There dishes were Black Tiger shrimp salad with cucumber rolled tips of coconut tree, shrimp paste and banh phong (made from rice flour and shrimp), grilled sea-salted Lang fish in Lolot pepper and shrimp sauce; all were served with baked yam cake, grilled opo and egg plants over oiled scallion, and fresh herbal leaves.

Marinated beef tenderloin from the US would be stewed with lotus root, and lotus seeds until tender. After that, we roll beef by Ngo Gai (Eryngium foetidum), add coconut milk then cut into bite size and served with carrots and potatoes. Suddenly I’ve recalled about stew pork legs of my mother. She made it every Tet. So I really miss her every time I’ve done stewing”, Nam Queo’s wife said. “There are total 104 teams this year and now where I am, in the final round. I might declare it’s a triumph. I’d ask for permission to sing a song about my mom.

Without any responding, Nam Queo’s wife started singing a part of “Desire a lullaby” song (Author Nguyen Hoai Dan). Her eyes turned red because of crying when she sang.

When I moved out, my mother gave me a couple of processions, a couple of pigs, and a pannier of rice. My father in law was so angry when I asked to move out because at that time, my family in law was gradually down after my mother in law passed away. My husband begged several betel trees for our new “tent” but they did not last long.

She continued her story, “I got married when 18. I bought a ton of cassava then cooked and mixed with coconut milk and sold as a street vendor. My face turned up side down within a month. Poor my husband! He wanted to have cassava but I always reminded him that he could only have the left over.

Nam Queo’s wife had her lessons of life since she had helped her mother. She made money by selling cooked cassava, cooking wine, and raising pigs by the grain. From 2 original pigs, she had had a whole pigsty of 30. Selling the pigsty, she bought a wherry so her husband could do rice trading with the North. However, she felt not quite secure because of the big debt. She decided to build a home-style restaurant to make money.

Open a restaurant: a herculean lesson

Nam Queo’s wife’s very first restaurant was at a papaya wharf. One of her first dish in menu is buff hot pot. She cooked it with fermented rice and feedbacks from diners were harsh. Opening 2 months but the restaurant almost had no customers.

“That day, sometime around Christmas, there was a man who wanted to buy about a pound of blood cockles. Before opening the door, I told myself whether he would be my Mr. Right to lift my business up.”
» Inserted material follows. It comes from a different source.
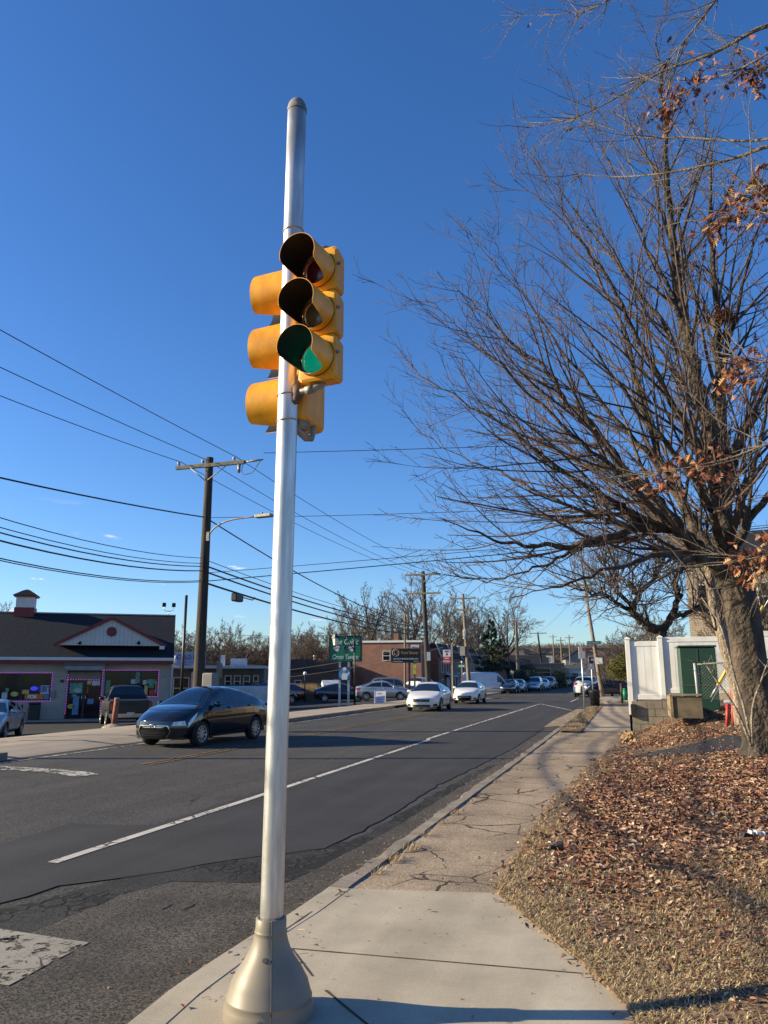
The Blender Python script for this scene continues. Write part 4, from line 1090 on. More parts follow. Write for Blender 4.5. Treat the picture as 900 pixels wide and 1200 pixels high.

After that, indeed she met many Mr. Right, who happened to be her brothers in law. They brought specialties from their places to enrich the menu of her restaurant. “Actually, I couldn’t even fry a vole. A customer commented that my dish of vole was ridiculous and he told me how chefs in Hong Hoa restaurant fry a vole. I listened and I tried. The result came out just so good that customers had to admit that the vole was better that the most famous restaurant in town”, shared the very first lesson Nam Queo’s wife.

After a year and half, the restaurant started to have frequent customers, who’d love to have a drink with the owner no matter what. The consequence was that Nam Queo had a stroke and his wife had to be in charged on the grand opening of the restaurant; she had to drunk 12 glasses of wine even though she must get up at 4am the next morning for restaurant preparation.

Starting from rustic hometown, Nam Queo and his wife had moved to busy area for the restaurant 3 years then he got stroke so they’ve really struggled to maintain the restaurant and also their family relationship. At that time, the road was still rough and marshy, Nam Queo collected dozen buckets of soil and rocks to fill up those holes.

He predicted quite well about the expanding road so we expanded the restaurant as well. The debt was 1.4 billion Vietnam dong but we cleared it within a year. Now we wake up early in the morning and bike together, with our team”, happily said Nam Queo’s wife.